The fortune this boy had inherited was unfortunately too vast and too well-invested by his overfond and madly foolish father for the son to run through it entirely. A very few years left him an imbecile in body and mind, to become the prey of a parcel of sharks who, dressing in purple and fine linen and faring sumptuously every day, held him in a state of abject slavery and fear. One day, aboard his own yacht, off Naples, they married him to a notorious woman. Under the guardianship of his wife and her villain paramour he wandered like a spectre amid the scene of his former riot.
For long at Monte Carlo he lingered like a ghost, and at last died in Florence. The American colony attended his funeral in a body, while his widow, dissolved in tears, refused to be comforted. Although many dark stories were whispered, the Americans there forgave her all, for her grief and sorrow were so overpoweringly evident that it would have seemed a crime to doubt her tender love for the departed.
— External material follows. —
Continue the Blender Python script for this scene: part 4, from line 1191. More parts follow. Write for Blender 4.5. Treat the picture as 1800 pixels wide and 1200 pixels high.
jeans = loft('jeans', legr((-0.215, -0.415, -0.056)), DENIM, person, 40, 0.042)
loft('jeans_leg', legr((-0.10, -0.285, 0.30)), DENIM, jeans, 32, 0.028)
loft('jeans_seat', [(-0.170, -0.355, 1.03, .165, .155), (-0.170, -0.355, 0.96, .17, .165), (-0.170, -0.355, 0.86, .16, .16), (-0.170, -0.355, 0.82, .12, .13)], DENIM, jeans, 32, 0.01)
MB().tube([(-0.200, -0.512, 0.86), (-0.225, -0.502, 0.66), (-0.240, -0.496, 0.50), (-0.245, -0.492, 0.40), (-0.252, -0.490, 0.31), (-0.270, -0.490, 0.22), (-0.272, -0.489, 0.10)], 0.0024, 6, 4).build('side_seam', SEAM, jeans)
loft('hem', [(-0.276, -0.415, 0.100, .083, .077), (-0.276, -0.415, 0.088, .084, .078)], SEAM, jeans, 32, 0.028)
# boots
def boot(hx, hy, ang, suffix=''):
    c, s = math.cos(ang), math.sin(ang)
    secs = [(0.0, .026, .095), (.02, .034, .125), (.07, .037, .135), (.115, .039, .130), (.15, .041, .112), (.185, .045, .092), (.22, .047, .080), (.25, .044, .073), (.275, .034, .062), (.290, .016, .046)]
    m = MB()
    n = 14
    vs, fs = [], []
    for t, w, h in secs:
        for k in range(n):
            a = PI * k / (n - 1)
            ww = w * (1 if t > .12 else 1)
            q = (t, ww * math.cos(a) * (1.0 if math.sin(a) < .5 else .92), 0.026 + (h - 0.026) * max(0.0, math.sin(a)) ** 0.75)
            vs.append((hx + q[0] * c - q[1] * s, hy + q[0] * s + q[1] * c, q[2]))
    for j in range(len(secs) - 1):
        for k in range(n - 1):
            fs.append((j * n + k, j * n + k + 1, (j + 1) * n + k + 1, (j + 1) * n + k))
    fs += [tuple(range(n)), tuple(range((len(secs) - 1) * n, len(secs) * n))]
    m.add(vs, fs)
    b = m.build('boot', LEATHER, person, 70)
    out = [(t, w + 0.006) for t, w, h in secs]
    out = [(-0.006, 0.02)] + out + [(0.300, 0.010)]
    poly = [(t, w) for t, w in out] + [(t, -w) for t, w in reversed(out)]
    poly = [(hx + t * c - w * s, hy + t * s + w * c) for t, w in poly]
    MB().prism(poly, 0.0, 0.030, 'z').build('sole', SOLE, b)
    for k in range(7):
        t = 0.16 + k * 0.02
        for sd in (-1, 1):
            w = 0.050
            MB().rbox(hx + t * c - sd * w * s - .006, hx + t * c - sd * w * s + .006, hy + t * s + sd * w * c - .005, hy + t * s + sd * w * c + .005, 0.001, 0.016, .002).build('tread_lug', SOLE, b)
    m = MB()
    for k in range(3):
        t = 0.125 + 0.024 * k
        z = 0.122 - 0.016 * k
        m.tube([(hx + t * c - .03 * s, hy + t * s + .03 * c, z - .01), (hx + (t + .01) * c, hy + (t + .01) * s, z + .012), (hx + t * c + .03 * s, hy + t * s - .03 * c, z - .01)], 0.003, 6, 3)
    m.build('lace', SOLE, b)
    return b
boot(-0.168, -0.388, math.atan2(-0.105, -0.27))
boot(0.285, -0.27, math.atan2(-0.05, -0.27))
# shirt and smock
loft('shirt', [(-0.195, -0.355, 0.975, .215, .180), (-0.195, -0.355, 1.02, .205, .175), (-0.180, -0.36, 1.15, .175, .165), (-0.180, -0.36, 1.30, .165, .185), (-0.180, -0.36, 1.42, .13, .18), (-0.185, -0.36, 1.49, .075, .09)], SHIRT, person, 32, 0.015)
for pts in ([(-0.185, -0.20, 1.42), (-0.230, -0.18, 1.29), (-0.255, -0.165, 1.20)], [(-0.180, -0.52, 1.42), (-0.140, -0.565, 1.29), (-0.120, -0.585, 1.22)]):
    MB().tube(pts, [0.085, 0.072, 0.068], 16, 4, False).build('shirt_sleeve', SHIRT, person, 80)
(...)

After having the body embalmed, she embarked with her dead love for America, and to-day his ashes rest in that mighty city of the dead, Greenwood, under a Greek cross of white marble, bearing the date of birth and death. I went to see it last Easter week. The grave was strewn with flowers, and the pedestal bears this inscription:
"Too good for this world,
The angels bore him to heaven,
Leaving his heartbroken wife
To mourn her unspeakable loss."
Unopposed she succeeded to her husband's estate. It was large then; to-day it has grown to enormous proportions. She is not, but easily might have been, one of the Four Hundred.
At Saratoga last August I saw her sitting on the balcony of the United States Hotel—fat, wrinkled, vulgar-looking, covered with diamonds. Nemesis appears to have postponed her visit to the lady. Her life from her own standpoint has been a tremendous success. She has been philosopher enough to appreciate what an immense factor mere eating and drinking is in the sum of human enjoyment. Born with a cold heart, a constitution of iron, and the digestion of an ostrich, happily for her peace of mind she was absolutely without imagination.